FREEDOM – UPSC CSE Essay, Ethics GS IV, PSIR optional
Freedom is the power or right to act, speak, or think as one wants.
The concept of freedom means understanding fundamentally different ways in which the concept has been used by various philosophers. Therefore, the concept of freedom is better described than defined.
From its origin in the Ancient Greek city-states and their democracies, freedom has been usually been considered a political ‘good’, good for individuals, organizations, and society. Freedom has great advantage as a rallying call in politics arising from its opaqueness in popular usage. Literally, freedom is necessary condition, of rationality, of action, or achievement. Sir Isaiah Berlin (1859) in his work “Two Concept of Liberty”.
Freedom is chiefly freedom from ill-health, fear, want, arbitrary arrest and public opinion (Heywood, 1992). Plato’s Republic is an attempt to establish the meaning of the term ‘justice’ and identify the characteristics of the ‘good’ state. Plato believed that freedom was bound up with self-discipline and morality.
In contemporary political theory the idea of freedom or liberty is the most central issues.
Heywood (1992) identified and categorize the following as summary of above scholars’ notion on freedom as perspectives, these are.:
•Conservatives: they see freedom as the willing recognition of duties and responsibilities, negative freedom posing a threat to the fabric of the society. The new right, however, endorses negative freedom in the economic sphere, freedom of choice in the marketplace.
•Socialists: the socialist generally understood freedom in positive terms to refer to self-fulfillment achieved through either free creative labor or cooperative social interaction;
social democrats have drawn close to modern liberalism in treating freedom as the realization of individual potential.
•Anarchists: they regard freedom as an absolute value, believing it to be irreconcilable will of any form of political authority. Freedom is understood to mean the achievement of personal autonomy, not merely being left alone but being rationally self-willed and self-directed.
•Fascists: they reject all form of individual liberty as a nonsense “true” freedom, in contrast means unquestioning submission to the will of the leader and the absorption of the individual into the national community.
•Ecologists: they treat freedom as the achievement of oneness, self-realization through absorption of the personal ego into the universe. In contrast with political freedom, this is sometimes seen as inner freedom as self-actualization.
•Religious fundamentalists see freedom as essentially in an inner or spirit quality.
Freedom means conformity to the revealed will of God spiritual fulfillment being associated with submission to religious authority (Heywood, 1992).However, the concept of freedom in political theory has various philosophers theorizing, from the classical era to the contemporary political theorists. This is because the concept of freedom will remain a prominent topic for political discussion and debate among philosophers because it touches the very essence of human nature and the society we live in.

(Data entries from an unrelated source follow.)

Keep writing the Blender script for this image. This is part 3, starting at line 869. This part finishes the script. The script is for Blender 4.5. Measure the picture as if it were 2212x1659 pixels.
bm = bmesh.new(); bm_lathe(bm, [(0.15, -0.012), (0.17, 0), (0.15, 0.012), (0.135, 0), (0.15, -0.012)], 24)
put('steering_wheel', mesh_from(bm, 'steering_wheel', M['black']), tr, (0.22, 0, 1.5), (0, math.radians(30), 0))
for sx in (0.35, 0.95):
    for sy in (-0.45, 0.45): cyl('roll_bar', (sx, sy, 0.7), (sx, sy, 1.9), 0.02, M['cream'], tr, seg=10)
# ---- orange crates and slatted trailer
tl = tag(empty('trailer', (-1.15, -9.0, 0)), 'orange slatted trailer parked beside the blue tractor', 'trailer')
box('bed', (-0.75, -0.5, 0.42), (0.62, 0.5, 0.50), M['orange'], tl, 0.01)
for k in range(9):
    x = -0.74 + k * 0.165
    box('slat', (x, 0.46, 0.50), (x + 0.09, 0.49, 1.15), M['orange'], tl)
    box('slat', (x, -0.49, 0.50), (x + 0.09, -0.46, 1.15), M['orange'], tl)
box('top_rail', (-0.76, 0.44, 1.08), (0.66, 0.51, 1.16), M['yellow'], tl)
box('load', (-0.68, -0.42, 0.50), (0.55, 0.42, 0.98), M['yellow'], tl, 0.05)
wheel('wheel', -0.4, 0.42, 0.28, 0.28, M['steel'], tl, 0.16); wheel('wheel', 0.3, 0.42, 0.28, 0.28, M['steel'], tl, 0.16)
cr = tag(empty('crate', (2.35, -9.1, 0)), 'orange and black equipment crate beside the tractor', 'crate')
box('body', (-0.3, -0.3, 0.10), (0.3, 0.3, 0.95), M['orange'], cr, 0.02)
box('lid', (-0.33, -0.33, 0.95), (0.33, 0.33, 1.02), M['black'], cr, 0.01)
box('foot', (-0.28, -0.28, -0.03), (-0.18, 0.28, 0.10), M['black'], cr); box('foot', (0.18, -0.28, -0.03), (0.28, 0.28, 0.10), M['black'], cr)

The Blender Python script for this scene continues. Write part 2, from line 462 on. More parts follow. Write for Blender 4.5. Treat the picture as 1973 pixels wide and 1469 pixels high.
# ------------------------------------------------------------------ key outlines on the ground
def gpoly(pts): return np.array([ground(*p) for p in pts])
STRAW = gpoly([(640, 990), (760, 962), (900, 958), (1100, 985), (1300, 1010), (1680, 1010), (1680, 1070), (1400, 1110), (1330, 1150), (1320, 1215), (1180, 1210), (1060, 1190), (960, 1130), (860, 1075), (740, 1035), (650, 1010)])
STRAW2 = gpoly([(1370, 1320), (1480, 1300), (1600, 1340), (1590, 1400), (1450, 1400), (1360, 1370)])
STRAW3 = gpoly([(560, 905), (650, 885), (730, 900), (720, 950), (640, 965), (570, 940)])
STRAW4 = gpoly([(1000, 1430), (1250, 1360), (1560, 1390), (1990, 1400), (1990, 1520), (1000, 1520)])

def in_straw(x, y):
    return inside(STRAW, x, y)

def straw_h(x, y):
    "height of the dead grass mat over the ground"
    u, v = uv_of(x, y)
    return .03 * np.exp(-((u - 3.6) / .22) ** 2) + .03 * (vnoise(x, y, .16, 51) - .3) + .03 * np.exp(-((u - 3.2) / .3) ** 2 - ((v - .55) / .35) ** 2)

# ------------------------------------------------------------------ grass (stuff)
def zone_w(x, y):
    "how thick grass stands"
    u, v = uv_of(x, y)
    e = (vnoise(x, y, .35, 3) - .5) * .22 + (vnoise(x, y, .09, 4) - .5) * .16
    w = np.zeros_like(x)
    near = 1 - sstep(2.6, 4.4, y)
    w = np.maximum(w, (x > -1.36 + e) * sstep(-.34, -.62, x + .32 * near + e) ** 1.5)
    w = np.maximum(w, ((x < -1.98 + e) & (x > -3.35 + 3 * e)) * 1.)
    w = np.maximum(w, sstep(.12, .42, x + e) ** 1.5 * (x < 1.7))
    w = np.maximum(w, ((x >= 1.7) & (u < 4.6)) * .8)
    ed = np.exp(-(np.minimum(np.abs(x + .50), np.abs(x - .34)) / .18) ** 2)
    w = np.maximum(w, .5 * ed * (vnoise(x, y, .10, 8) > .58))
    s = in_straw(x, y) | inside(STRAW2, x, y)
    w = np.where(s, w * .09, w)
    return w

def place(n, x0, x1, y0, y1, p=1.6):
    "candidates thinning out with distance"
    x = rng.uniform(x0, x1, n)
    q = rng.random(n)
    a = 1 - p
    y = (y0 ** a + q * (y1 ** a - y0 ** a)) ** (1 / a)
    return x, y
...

Freedom’ can mean many different things; the word can have a powerful emotive force. We are concerned here with political freedom. Isaiah Berlin distinguished between a concept of negative freedom and a concept of positive freedom. Negative freedom is freedom from interference, it is a matter of the opportunities that lie open to you. Positive freedom is the capability of doing what you really want to do. Historically, according to Berlin, the concept of positive freedom has been used to justify various kinds of oppression. Berlin also believes that there is
no ‘final solution’, no simple way of reconciling the different goals that different people have. ‘Freedom’ is not usually a neutral term. Freedom seems noble and worthy. It is hard to imagine anyone declaring that they are fundamentally opposed to it.